Comment qualifier le lundi politique que nous avons vécu hier ? On hésite, en effet, entre incrédulité et stupéfaction. Même parmi les supporters les plus convaincus de Nicolas Sarkozy, c'est avec une certaine gêne qu'on a commenté la circulaire du directeur du cabinet de Brice Hortefeux visant directement les Roms. Le président de la République n'est pas raciste, alors comment un tel document ouvertement stigmatisant envers une communauté précise a-t-il pu être rédigé par le ministère de l'Intérieur ? Car ce n'est ni d'une maladresse, ni d'une instruction subalterne dont on parle, mais d'un document incontestable dont la rédaction a été clairement condamnée par le Haut représentant de l'ONU pour les droits de l'homme.

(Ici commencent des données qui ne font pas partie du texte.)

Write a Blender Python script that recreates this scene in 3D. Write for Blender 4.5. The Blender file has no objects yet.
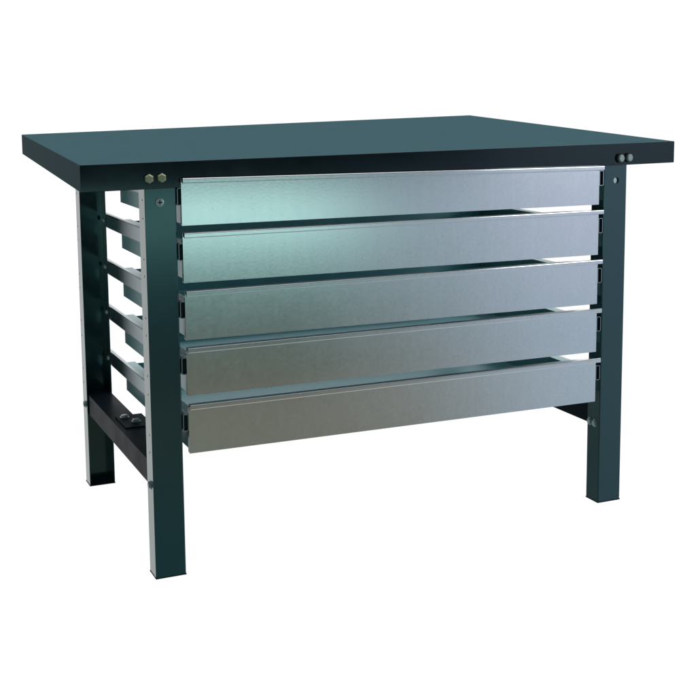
import bpy, bmesh, math, random
from mathutils import Vector, Matrix, Euler
random.seed(4)
S = bpy.context.scene

# ------------------------------------------------------------------ camera
cam_d = bpy.data.cameras.new('camera')
cam = bpy.data.objects.new('camera', cam_d)
S.collection.objects.link(cam)
cam.location = (-0.64951, -2.57852, 1.10184)
cam.rotation_euler = Euler((1.43779, 0.00782, -0.41607), 'XYZ')
cam_d.sensor_width = 36.0
cam_d.lens = 36.0 * 1210.063 / 696.0
cam_d.shift_x = (348.0 - 350.02) / 696.0
cam_d.shift_y = (249.79 - 348.0) / 696.0
cam_d.clip_start = 0.05
cam_d.clip_end = 500
S.camera = cam
S.view_settings.view_transform = 'Standard'
S.view_settings.look = 'None'
S.view_settings.exposure = 0
S.view_settings.gamma = 1

# ------------------------------------------------------------------ studio environment (white cyclorama behind, darker studio in front)
W = bpy.data.worlds.new('World'); S.world = W; W.use_nodes = True
nt = W.node_tree; N = nt.nodes; Lk = nt.links
for n in list(N): N.remove(n)
def wn(t, **k):
    n = N.new(t)
    for a, b in k.items(): setattr(n, a, b)
    return n
def wm(op, a, b=None, c=None, clamp=False):
    n = wn('ShaderNodeMath', operation=op, use_clamp=clamp)
    for i, v in enumerate((a, b, c)):
        if v is None: continue
        if isinstance(v, (int, float)): n.inputs[i].default_value = v
        else: Lk.new(v, n.inputs[i])
    return n.outputs[0]
def wss(v, lo, hi):
    n = wn('ShaderNodeMapRange', interpolation_type='SMOOTHSTEP')
    n.inputs['From Min'].default_value = lo; n.inputs['From Max'].default_value = hi
    Lk.new(v, n.inputs['Value']); return n.outputs['Result']
def wmix(f, a, b):
    n = wn('ShaderNodeMix', data_type='RGBA')
    if isinstance(f, (int, float)): n.inputs[0].default_value = f
    else: Lk.new(f, n.inputs[0])
    for s, v in ((n.inputs[6], a), (n.inputs[7], b)):
        if isinstance(v, tuple): s.default_value = (*v, 1)
        else: Lk.new(v, s)
    return n.outputs[2]
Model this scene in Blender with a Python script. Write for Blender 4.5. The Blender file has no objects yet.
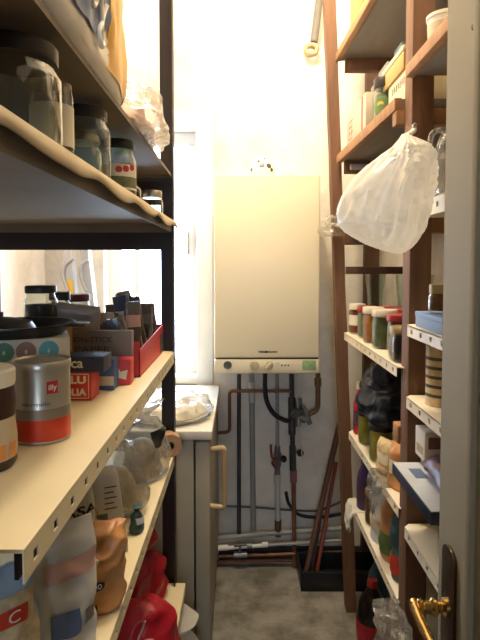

Nous sommes là bien au-delà de la politique d'immigration musclée et décomplexée, légitime parce que « légale », que revendique le gouvernement. Il ne s'agit pas non plus, comme l'a dit un peu vite Xavier Bertrand, d'une polémique de belles âmes. Une frontière a été repoussée qui déplace le débat sur le terrain des valeurs qui engagent l'image de la France, bien au-delà des clivages politiques ordinaires. Si M. Hortefeux a pris soin de modifier immédiatement les termes de la lettre incriminée, c'est qu'il a clairement conscience qu'elle était absolument indéfendable... y compris dans les yeux du ministre de l'Immigration.
Qu'importe ce recul précipité... si du point de vue du ministre de l'Intérieur, l'objectif a été atteint. L'électorat du Front national courtisé par sa politique depuis le début de l'été a eu le temps d'être séduit. La popularité du chef de l'État dans cette cible électorale a grimpé de... vingt points en un mois. Champagne ! Et tant pis si, pour parvenir à ce résultat, on a flatté, voire justifié, le sentiment d'exclusion le plus primaire à l'égard d'une communauté pauvre, dérangeante dans le paysage, d'autant plus facilement méprisée qu'une partie de ses membres est effectivement en situation irrégulière... A lire les sondages sur l'approbation des expulsions, le mécanisme, qui recourt à l'amalgame facile, a parfaitement fonctionné.
Quand elles sont inspirées par un antisarkozysme primaire lui aussi, les spéculations sur les dérives « vichystes » du régime, et maintenant sur le « Sarkogate » sombrent évidemment dans une caricature regrettable. En revanche, les dérapages successifs du pouvoir qui, hier, ont tourné à l'embardée, mettent en évidence une fébrilité dommageable. Ces petites paniques répétitives rétrécissent dangereusement le pays à l'heure où il devrait être grand pour affronter des périls autrement plus dangereux que des campements sans défense... et de simples journaux.